**Exercise details:** Would you write out the listing verbatim and skip every picture in it?

**Records excerpted from a collection:**
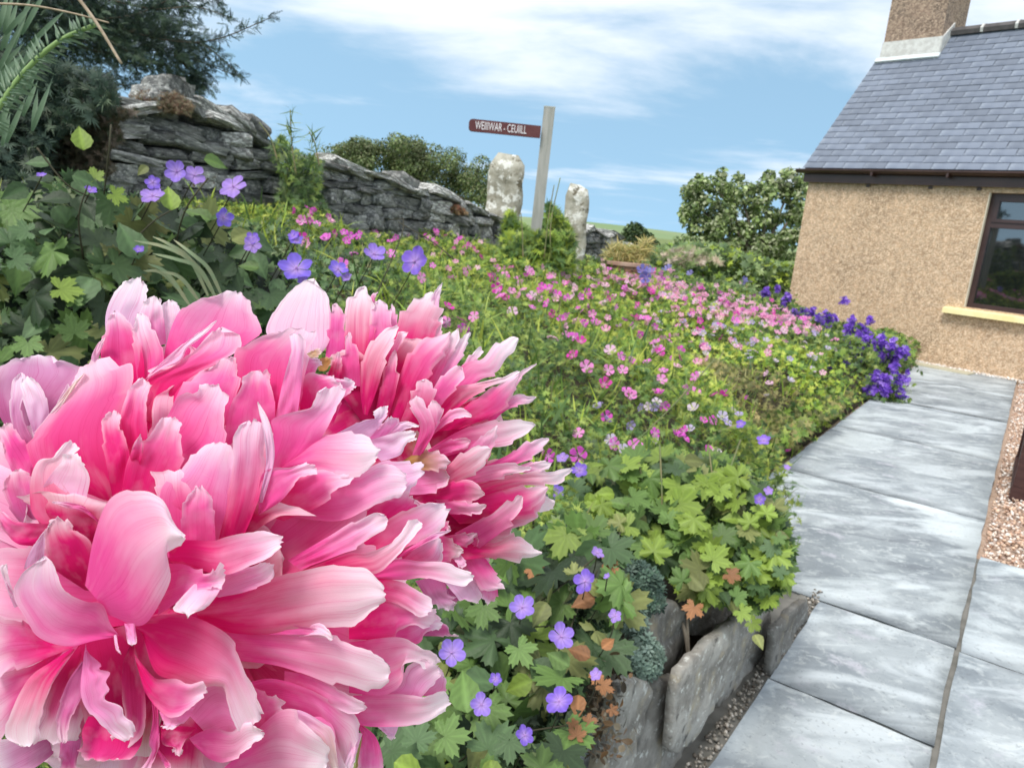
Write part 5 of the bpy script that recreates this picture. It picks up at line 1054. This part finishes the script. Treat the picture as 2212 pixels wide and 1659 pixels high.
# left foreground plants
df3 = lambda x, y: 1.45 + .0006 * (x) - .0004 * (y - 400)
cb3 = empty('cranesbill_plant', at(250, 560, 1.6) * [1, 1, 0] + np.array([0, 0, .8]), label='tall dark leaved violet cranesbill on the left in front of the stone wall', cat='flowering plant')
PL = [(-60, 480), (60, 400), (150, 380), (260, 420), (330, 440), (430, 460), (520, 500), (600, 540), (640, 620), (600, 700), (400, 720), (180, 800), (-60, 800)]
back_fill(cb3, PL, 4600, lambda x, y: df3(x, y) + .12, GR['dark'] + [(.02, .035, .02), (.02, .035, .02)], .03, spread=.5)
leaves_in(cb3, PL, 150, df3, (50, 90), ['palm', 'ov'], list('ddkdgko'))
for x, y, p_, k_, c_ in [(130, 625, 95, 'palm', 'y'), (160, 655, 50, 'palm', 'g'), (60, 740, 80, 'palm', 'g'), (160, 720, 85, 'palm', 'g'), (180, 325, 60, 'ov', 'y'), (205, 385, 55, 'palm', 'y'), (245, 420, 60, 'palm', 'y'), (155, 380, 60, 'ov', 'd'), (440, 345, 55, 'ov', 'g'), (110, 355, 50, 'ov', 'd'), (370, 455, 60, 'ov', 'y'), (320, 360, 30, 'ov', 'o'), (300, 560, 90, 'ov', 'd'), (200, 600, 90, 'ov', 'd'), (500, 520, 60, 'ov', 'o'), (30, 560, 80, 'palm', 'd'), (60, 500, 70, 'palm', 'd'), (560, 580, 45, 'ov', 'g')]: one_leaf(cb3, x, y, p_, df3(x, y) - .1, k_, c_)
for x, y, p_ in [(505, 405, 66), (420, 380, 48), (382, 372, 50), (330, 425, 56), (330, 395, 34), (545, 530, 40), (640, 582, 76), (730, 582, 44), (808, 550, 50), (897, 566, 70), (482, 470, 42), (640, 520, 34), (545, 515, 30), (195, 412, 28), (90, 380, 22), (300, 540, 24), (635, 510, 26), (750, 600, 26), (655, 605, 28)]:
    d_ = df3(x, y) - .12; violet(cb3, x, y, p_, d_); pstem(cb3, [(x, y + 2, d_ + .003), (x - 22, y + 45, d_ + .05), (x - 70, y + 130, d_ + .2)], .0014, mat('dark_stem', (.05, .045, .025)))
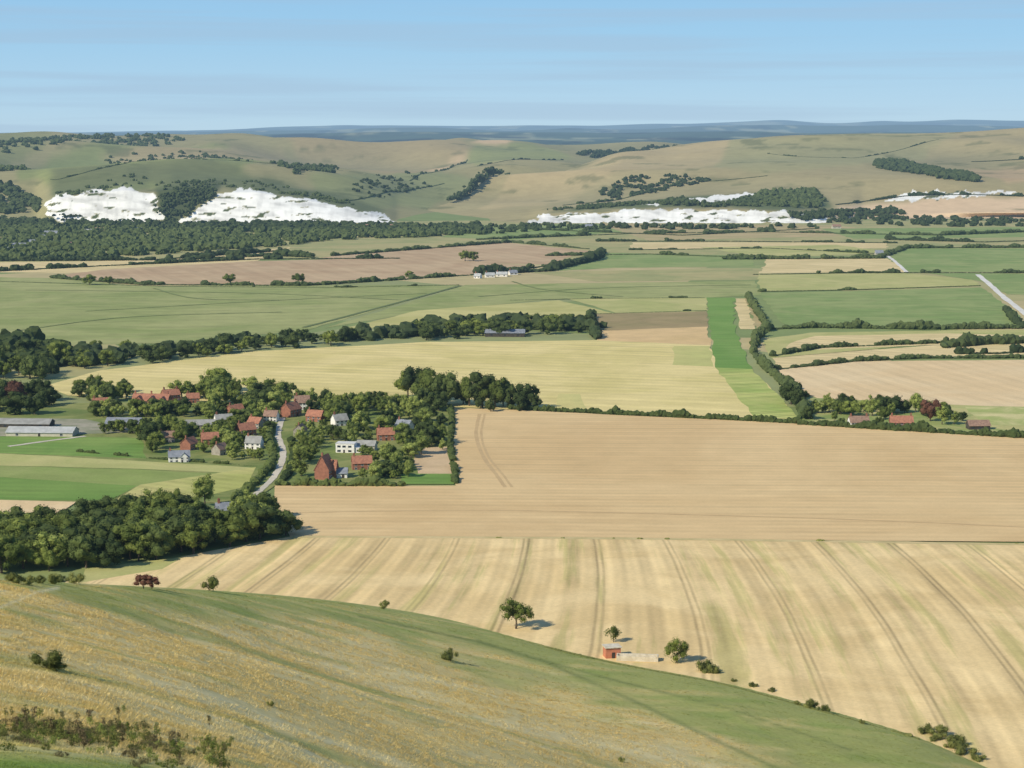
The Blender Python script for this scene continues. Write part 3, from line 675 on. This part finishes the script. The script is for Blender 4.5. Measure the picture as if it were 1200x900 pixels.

**Task solution:**
Write part 5 of the bpy script that recreates this picture. It picks up at line 1054. This part finishes the script. Treat the picture as 2212 pixels wide and 1659 pixels high.
# left foreground plants
df3 = lambda x, y: 1.45 + .0006 * (x) - .0004 * (y - 400)
cb3 = empty('cranesbill_plant', at(250, 560, 1.6) * [1, 1, 0] + np.array([0, 0, .8]), label='tall dark leaved violet cranesbill on the left in front of the stone wall', cat='flowering plant')
PL = [(-60, 480), (60, 400), (150, 380), (260, 420), (330, 440), (430, 460), (520, 500), (600, 540), (640, 620), (600, 700), (400, 720), (180, 800), (-60, 800)]
back_fill(cb3, PL, 4600, lambda x, y: df3(x, y) + .12, GR['dark'] + [(.02, .035, .02), (.02, .035, .02)], .03, spread=.5)
leaves_in(cb3, PL, 150, df3, (50, 90), ['palm', 'ov'], list('ddkdgko'))
for x, y, p_, k_, c_ in [(130, 625, 95, 'palm', 'y'), (160, 655, 50, 'palm', 'g'), (60, 740, 80, 'palm', 'g'), (160, 720, 85, 'palm', 'g'), (180, 325, 60, 'ov', 'y'), (205, 385, 55, 'palm', 'y'), (245, 420, 60, 'palm', 'y'), (155, 380, 60, 'ov', 'd'), (440, 345, 55, 'ov', 'g'), (110, 355, 50, 'ov', 'd'), (370, 455, 60, 'ov', 'y'), (320, 360, 30, 'ov', 'o'), (300, 560, 90, 'ov', 'd'), (200, 600, 90, 'ov', 'd'), (500, 520, 60, 'ov', 'o'), (30, 560, 80, 'palm', 'd'), (60, 500, 70, 'palm', 'd'), (560, 580, 45, 'ov', 'g')]: one_leaf(cb3, x, y, p_, df3(x, y) - .1, k_, c_)
for x, y, p_ in [(505, 405, 66), (420, 380, 48), (382, 372, 50), (330, 425, 56), (330, 395, 34), (545, 530, 40), (640, 582, 76), (730, 582, 44), (808, 550, 50), (897, 566, 70), (482, 470, 42), (640, 520, 34), (545, 515, 30), (195, 412, 28), (90, 380, 22), (300, 540, 24), (635, 510, 26), (750, 600, 26), (655, 605, 28)]:
    d_ = df3(x, y) - .12; violet(cb3, x, y, p_, d_); pstem(cb3, [(x, y + 2, d_ + .003), (x - 22, y + 45, d_ + .05), (x - 70, y + 130, d_ + .2)], .0014, mat('dark_stem', (.05, .045, .025)))
The Blender Python script for this scene continues. Write part 3, from line 675 on. This part finishes the script. The script is for Blender 4.5. Measure the picture as if it were 1200x900 pixels.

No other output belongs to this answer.